When it got down to the tree trimming my mother showed up dressed in December’s merriness, assisting with separating and repairing last year’s tree trimmings. The mangled and broken trimmings were tossed. The seriously old or troubled trimmings were put in a box and saved for possible use in another year. And the new trimmings got new ties and hooks for hanging. Bows, and tissue paper, and scissors, and tape were everywhere. All that cleaning and the house looked worse than the day before it got good and cleaned. I didn’t like it. I didn’t like all the work involved.

I didn’t care much about the extra stipend she sort of twisted my father’s arm to make him give us either. The money did me no good if I had to spend it down to the last cent for somebody else’s use.

Watching her close her eyes on all the preliminaries it took to pull Christmas and Santa and each one of his elves out of linen and cedar closets, and off tree lots and whatnot, to hear her keeping count of every red cent that came and went was too much.
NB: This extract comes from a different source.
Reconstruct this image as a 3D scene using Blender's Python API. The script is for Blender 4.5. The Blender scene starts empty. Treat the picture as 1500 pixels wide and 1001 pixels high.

Listen at her:

“Wait a minute! Wait a minute!” She always used her pointer finger for that part.

“Now the slippers cost $2.99. Your father’s necktie cost $3.99. The play doe cost $.99 plus .03 cents tax. And the bracelets cost $1.99.”

Sitting there looking over receipts as if she needed eyeglasses she persisted. “Now, if all this came to $9.99, and you started off with $20.35, you should have $10.36 left, not .04 cents!”

On to track two she would want to know, and adamantly no less, where the $10.32 went. This drama happened to at least two of us twice. And our response was always the same:

“Well the $10.32 was for your gift.”

Umm, umm, just like how I felt. Now what could I do with a gift that cost $10.32? Like I really needed to have to deal with another laborious chore.

“It’s not the gift, but the spirit of giving.”